Another part of my effort to explain that while I see radical change on the horizon in other areas, I have a blind spot how those things will affect auditing.
1/19 – Mark Mills at Forbes – The Mobile Revolution Has Only Just Begun – Look again at the radical change in the last century:
Not only have radios become cheap but they’ve collapsed in size while rising in capability. A trailer-pulled radio that weighed one ton in WWI is now a chipset weighing a fraction of an ounce buried inside a smartphone that can handle one million-fold more traffic than those first Marconis.
Combine that with a computer the size of a phone and you have a smart phone.
Add to that the entire ‘app’ concept. You then have a bigger revolution in computer power than the desktop PC, according to Mr. Mills.
With half a million available apps, you can access anything on the cloud from anywhere at anytime. The ‘app industry’ as he calls it, is a $100B a year field.
There has been $2 trillion invested in the supporting infrastructure in the last four years and another $4 trillion planned for the next half decade.
That is a huge industry, comparable to the worldwide infrastructure spending on water and energy.
That is hard to get your brain around.
Yet that is just the start.
The revolution in the App industry is merely getting started. He can only vaguely see the impact on finance and health care, which will be huge.
He suggests we are only at the end of the beginning of the mobile revolution.

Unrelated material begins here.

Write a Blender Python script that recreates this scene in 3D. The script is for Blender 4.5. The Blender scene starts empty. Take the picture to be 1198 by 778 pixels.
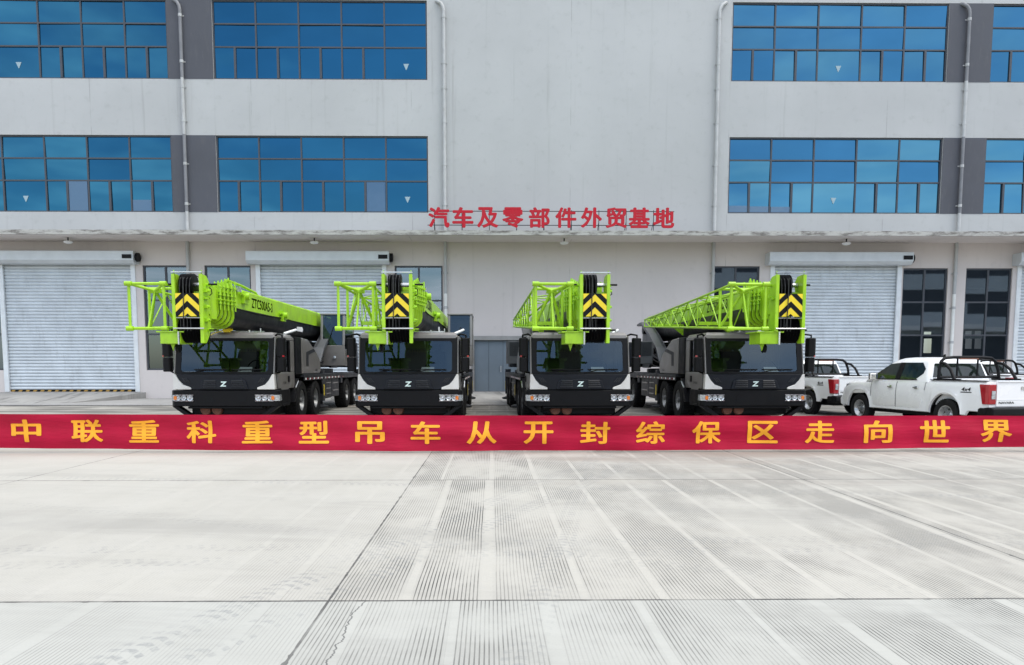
import bpy, bmesh, math, random
from mathutils import Vector, Matrix
R = math.radians
PI = math.pi
random.seed(7)
sc = bpy.context.scene
C = sc.collection

# ------------------------------------------------------------------ camera, sky, sun, exposure
PW, PH = 1198.0, 778.0
F = 865.0                        # focal length in photo pixels
YAW, PITCH, H = R(0.65), math.atan(.086), 1.55
CX = 575 + F * math.tan(YAW)
CY = 428 + F * math.tan(PITCH)
cam_d = bpy.data.cameras.new('camera')
cam = bpy.data.objects.new('camera', cam_d)
C.objects.link(cam)
cam.location = (0, 0, H)
cam.rotation_euler = (PI / 2 - PITCH, 0, -YAW)
cam_d.sensor_fit = 'HORIZONTAL'
cam_d.sensor_width = 36
cam_d.lens = 36 * F / PW
cam_d.shift_x = (PW / 2 - CX) / PW
cam_d.shift_y = (CY - PH / 2) / PW
cam_d.clip_start, cam_d.clip_end = .1, 3000
sc.camera = cam

SUN_EL, SUN_AZ = R(62), R(122)    # azimuth from +Y towards +X (a high veiled sun over the viewer's right shoulder)
world = bpy.data.worlds.new('World')
sc.world = world
world.use_nodes = True
sun_d = bpy.data.lights.new('sun', 'SUN')
sun_d.energy, sun_d.angle, sun_d.color = .95, R(26), (1, .95, .85)
sun = bpy.data.objects.new('sun', sun_d)
C.objects.link(sun)
sd = Vector((math.sin(SUN_AZ) * math.cos(SUN_EL), math.cos(SUN_AZ) * math.cos(SUN_EL), math.sin(SUN_EL)))
sun.rotation_euler = (-sd).to_track_quat('-Z', 'Y').to_euler()
sun.location = (20, -30, 60)
sc.view_settings.view_transform = 'Standard'
sc.view_settings.look = 'None'
sc.view_settings.exposure = 0.93
sc.view_settings.gamma = 1
sc.cycles.max_bounces = 8
sc.cycles.transparent_max_bounces = 12
sc.cycles.caustics_reflective = False
sc.cycles.caustics_refractive = False

# ------------------------------------------------------------------ node helpers
class NT:
    def __init__(s, tree):
        s.t = tree; s.n = tree.nodes; s.l = tree.links
    def put(s, sock, v):
        if isinstance(v, bpy.types.NodeSocket): s.l.new(v, sock)
        else: sock.default_value = v
    def m(s, op, a, b=None, c=None, clamp=False):
        n = s.n.new('ShaderNodeMath'); n.operation = op; n.use_clamp = clamp
        for i, v in enumerate((a, b, c)):
            if v is not None: s.put(n.inputs[i], v)
        return n.outputs[0]
    def add(s, a, b): return s.m('ADD', a, b)
    def sub(s, a, b): return s.m('SUBTRACT', a, b)
    def mul(s, a, b): return s.m('MULTIPLY', a, b)
    def div(s, a, b): return s.m('DIVIDE', a, b)
    def ss(s, x, lo, hi, a=0., b=1.):
        n = s.n.new('ShaderNodeMapRange'); n.interpolation_type = 'SMOOTHSTEP'
        s.put(n.inputs[0], x)
        for i, v in enumerate((lo, hi, a, b)): s.put(n.inputs[i + 1], v)
        return n.outputs[0]
    def coord(s, kind='Object'):
        return s.n.new('ShaderNodeTexCoord').outputs[kind]
    def xyz(s, v):
        n = s.n.new('ShaderNodeSeparateXYZ'); s.l.new(v, n.inputs[0]); return n.outputs
    def vec(s, x, y, z=0.):
        n = s.n.new('ShaderNodeCombineXYZ')
        for i, v in enumerate((x, y, z)): s.put(n.inputs[i], v)
        return n.outputs[0]
    def noise(s, v, scale, detail=4., rough=.55, out='Fac'):
        n = s.n.new('ShaderNodeTexNoise'); s.l.new(v, n.inputs['Vector'])
        n.inputs['Scale'].default_value = scale; n.inputs['Detail'].default_value = detail
        n.inputs['Roughness'].default_value = rough
        return n.outputs[out]
    def white(s, v):
        n = s.n.new('ShaderNodeTexWhiteNoise'); n.noise_dimensions = '3D'; s.l.new(v, n.inputs['Vector']); return n.outputs['Value']
    def scale(s, v, k):
        n = s.n.new('ShaderNodeVectorMath'); n.operation = 'MULTIPLY'; s.l.new(v, n.inputs[0]); n.inputs[1].default_value = k
        return n.outputs[0]
    def mix(s, f, a, b, blend='MIX'):
        n = s.n.new('ShaderNodeMix'); n.data_type = 'RGBA'; n.blend_type = blend
        s.put(n.inputs[0], f)
        for i, v in ((6, a), (7, b)):
            s.put(n.inputs[i], v if isinstance(v, bpy.types.NodeSocket) else (*v[:3], 1))
        return n.outputs[2]
    def bump(s, h, strength=.2, dist=.01):
        n = s.n.new('ShaderNodeBump'); n.inputs['Strength'].default_value = strength; n.inputs['Distance'].default_value = dist
        s.l.new(h, n.inputs['Height']); return n.outputs[0]

def new_mat(name):
    m = bpy.data.materials.new(name); m.use_nodes = True
    t = NT(m.node_tree); b = t.n['Principled BSDF']
    return m, t, b

def paint(name, col, rough=.5, metal=0., var=.12, scale=3., dirt=None, dirt_amt=.35, bump=0., coat=0., spec=.5):
    """a surface with faint tonal variation, optional streaky dirt"""
    m, t, b = new_mat(name)
    co = t.coord()
    n1 = t.noise(co, scale, 5)
    f = t.ss(n1, .3, .7)
    lo = tuple(c * (1 - var) for c in col); hi = tuple(min(1, c * (1 + var)) for c in col)
    c = t.mix(f, lo, hi)
    if dirt:
        n2 = t.noise(t.scale(co, (2.5, 2.5, .6)), 2.2, 6, .65)
        c = t.mix(t.ss(n2, .5, .78, 0., dirt_amt), c, dirt)
    t.l.new(c, b.inputs['Base Color'])
    b.inputs['Metallic'].default_value = metal
    b.inputs['Specular IOR Level'].default_value = spec
    rr = t.ss(n1, .25, .75, max(.02, rough - .08), min(1, rough + .08))
    t.l.new(rr, b.inputs['Roughness'])
    if coat:
        b.inputs['Coat Weight'].default_value = coat; b.inputs['Coat Roughness'].default_value = .06
    if bump:
        t.l.new(t.bump(t.noise(co, scale * 9, 4), bump, .004), b.inputs['Normal'])
    return m

def glass(name, tint, refl_tint, base=.1, rough=.02):
    m, t, b = new_mat(name)
    t.n.remove(b)
    out = [n for n in t.n if n.type == 'OUTPUT_MATERIAL'][0]
    tr = t.n.new('ShaderNodeBsdfTransparent'); tr.inputs[0].default_value = (*tint, 1)
    gl = t.n.new('ShaderNodeBsdfGlossy'); gl.inputs['Color'].default_value = (*refl_tint, 1); gl.inputs['Roughness'].default_value = rough
    lw = t.n.new('ShaderNodeFresnel'); lw.inputs[0].default_value = 1.5
    fac = t.m('ADD', lw.outputs[0], base, clamp=True)
    mx = t.n.new('ShaderNodeMixShader')
    t.l.new(fac, mx.inputs[0]); t.l.new(tr.outputs[0], mx.inputs[1]); t.l.new(gl.outputs[0], mx.inputs[2])
    t.l.new(mx.outputs[0], out.inputs[0])
    return m

# sky: Nishita with drifting white cloud (only ever seen in reflections)
wt = NT(world.node_tree)
bg = wt.n['Background']
sky = wt.n.new('ShaderNodeTexSky')
sky.sky_type = 'NISHITA'; sky.sun_disc = False
sky.sun_elevation = SUN_EL; sky.sun_rotation = SUN_AZ
sky.air_density, sky.dust_density, sky.ozone_density = 1.2, 1.2, 1.5
wd = wt.coord('Generated')
wx = wt.xyz(wd)
den = wt.m('MAXIMUM', wx[2], .08)
cl = wt.vec(wt.div(wx[0], den), wt.div(wx[1], den), 0.)
cn = wt.noise(cl, .55, 7, .58)
cm = wt.m('MAXIMUM', wt.ss(cn, .42, .66), wt.ss(wx[2], .38, .72, 0., .8))     # broken cloud, closing in overhead
cloudc = wt.mix(cm, sky.outputs[0], (7.5, 7.6, 7.9))
wt.l.new(cloudc, bg.inputs[0])
bg.inputs[1].default_value = .15

# ------------------------------------------------------------------ mesh helpers
class MB:
    def __init__(s): s.v = []; s.f = []; s.mi = []; s.cur = 0
    def mat(s, i): s.cur = i; return s
    def face(s, pts):
        o = len(s.v); s.v += [tuple(p) for p in pts]; s.f.append(list(range(o, o + len(pts)))); s.mi.append(s.cur); return s
    def faces(s, vs, fs):
        o = len(s.v); s.v += [tuple(p) for p in vs]
        for f in fs: s.f.append([i + o for i in f]); s.mi.append(s.cur)
        return s
    def box(s, x0, x1, y0, y1, z0, z1):
        return s.faces([(x, y, z) for z in (z0, z1) for x, y in ((x0, y0), (x1, y0), (x1, y1), (x0, y1))],
                       [(0, 3, 2, 1), (4, 5, 6, 7), (0, 1, 5, 4), (1, 2, 6, 5), (2, 3, 7, 6), (3, 0, 4, 7)])
    def prism(s, pts, axis, a, b, top=None):
        """polygon extruded along an axis; pts in the other two axes; top: other outline at b"""
        def p(q, w):
            return {'x': (w, q[0], q[1]), 'y': (q[0], w, q[1]), 'z': (q[0], q[1], w)}[axis]
        n = len(pts); tp = top or pts
        vs = [p(q, a) for q in pts] + [p(q, b) for q in tp]
        fs = [list(range(n)), list(range(2 * n - 1, n - 1, -1))] + [(i, (i + 1) % n, n + (i + 1) % n, n + i) for i in range(n)]
        return s.faces(vs, fs)
    def cyl(s, p, q, r, n=10, r2=None):
        return s.tube([p, q], [r, r if r2 is None else r2], n)
    def tube(s, pts, r, n=8, closed=False):
        pts = [Vector(p) for p in pts]; k = len(pts)
        rs = r if isinstance(r, (list, tuple)) else [r] * k
        vs = []
        nrm = None
        for i, p in enumerate(pts):
            if closed: t = (pts[(i + 1) % k] - pts[i - 1])
            else: t = (pts[min(i + 1, k - 1)] - pts[max(i - 1, 0)])
            t.normalize()
            if nrm is None:
                nrm = t.orthogonal().normalized()
            else:
                nrm = (nrm - t * nrm.dot(t))
                nrm = nrm.normalized() if nrm.length > 1e-6 else t.orthogonal().normalized()
            bn = t.cross(nrm)
            for j in range(n):
                a = 2 * PI * j / n
                vs.append(p + (nrm * math.cos(a) + bn * math.sin(a)) * rs[i])
        fs = []
        for i in range(k if closed else k - 1):
            i2 = (i + 1) % k
            for j in range(n):
                j2 = (j + 1) % n
                fs.append((i * n + j, i * n + j2, i2 * n + j2, i2 * n + j))
        if not closed:
            fs.append(list(range(n - 1, -1, -1))); fs.append([(k - 1) * n + j for j in range(n)])
        return s.faces(vs, fs)
    def lathe(s, prof, axis='x', c=(0, 0, 0), n=24, caps=True):
        """prof: (offset along axis, radius); closed at both ends when the radius is 0"""
        vs = []; fs = []
        k = len(prof)
        for o, r in prof:
            for j in range(n):
                a = 2 * PI * j / n; u, w = r * math.cos(a), r * math.sin(a)
                d = {'x': (o, u, w), 'y': (u, o, w), 'z': (u, w, o)}[axis]
                vs.append((c[0] + d[0], c[1] + d[1], c[2] + d[2]))
        for i in range(k - 1):
            for j in range(n):
                fs.append((i * n + j, i * n + (j + 1) % n, (i + 1) * n + (j + 1) % n, (i + 1) * n + j))
        if caps: fs.append(list(range(n))); fs.append([(k - 1) * n + j for j in range(n)][::-1])
        return s.faces(vs, fs)
    def grid(s, rows, close=False):
        n = len(rows[0]); vs = [p for r in rows for p in r]; fs = []
        for i in range(len(rows) - 1):
            for j in range(n - 1 + (1 if close else 0)):
                fs.append((i * n + j, i * n + (j + 1) % n, (i + 1) * n + (j + 1) % n, (i + 1) * n + j))
        return s.faces(vs, fs)
    def build(s, name, mats, parent=None, bevel=0., smooth=None, weld=False, recalc=True, seg=2):
        me = bpy.data.meshes.new(name)
        me.from_pydata(s.v, [], s.f)
        mats = mats if isinstance(mats, (list, tuple)) else [mats]
        for m in mats: me.materials.append(m)
        for p, i in zip(me.polygons, s.mi): p.material_index = i
        bm = bmesh.new(); bm.from_mesh(me)
        if weld: bmesh.ops.remove_doubles(bm, verts=bm.verts, dist=1e-4)
        if recalc: bmesh.ops.recalc_face_normals(bm, faces=bm.faces)
        if smooth is not None:
            for f in bm.faces: f.smooth = True
            for e in bm.edges:
                if len(e.link_faces) == 2 and e.calc_face_angle(0) > R(smooth): e.smooth = False
        bm.to_mesh(me); bm.free()
        o = bpy.data.objects.new(name, me); C.objects.link(o)
        if parent: o.parent = parent
        if bevel:
            md = o.modifiers.new('bevel', 'BEVEL'); md.width = bevel; md.segments = seg
            md.limit_method = 'ANGLE'; md.angle_limit = R(40)
        return o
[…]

At a simplistic level, look at the impact we already have on small things. While watching a movie at home with friends, someone asks, “what was that other movie she was in, with what’s his name?” In half a minute, someone shares what’s his name’s name, movie title, release date, and box office gross. While sitting in the comfy chair.
And in bigger things. I needed to research how to write an audit opinion last week. Had an oddity I’ve not seen before. In a few seconds I was looking at the AICPA’s rules on modified opinions and identified the correct wording.
Last week I agreed to do the technical review on a CCH product. After we came to terms, in a few minutes the editor had sent me the huge number of files I’ll need to review. In a few minutes at the cost of just her time, the files were on my computer.
Five years ago she would have had to print three or four reams of paper, spend $10 or $20 to ship them, and I’d see the package in a week.
I was a foot-dragging late adopter of smart phones. Have been using mine for about six months. It is staggering to explore what is possible.
I grasp that the massive changes we see today in the whole app field are just the start of what will happen. Can’t tell what that future will look like, but it will be big.
Even though today’s storm surge is just starting to recede, I can see there is something huge out on the ocean’s horizon. And it’s coming our way.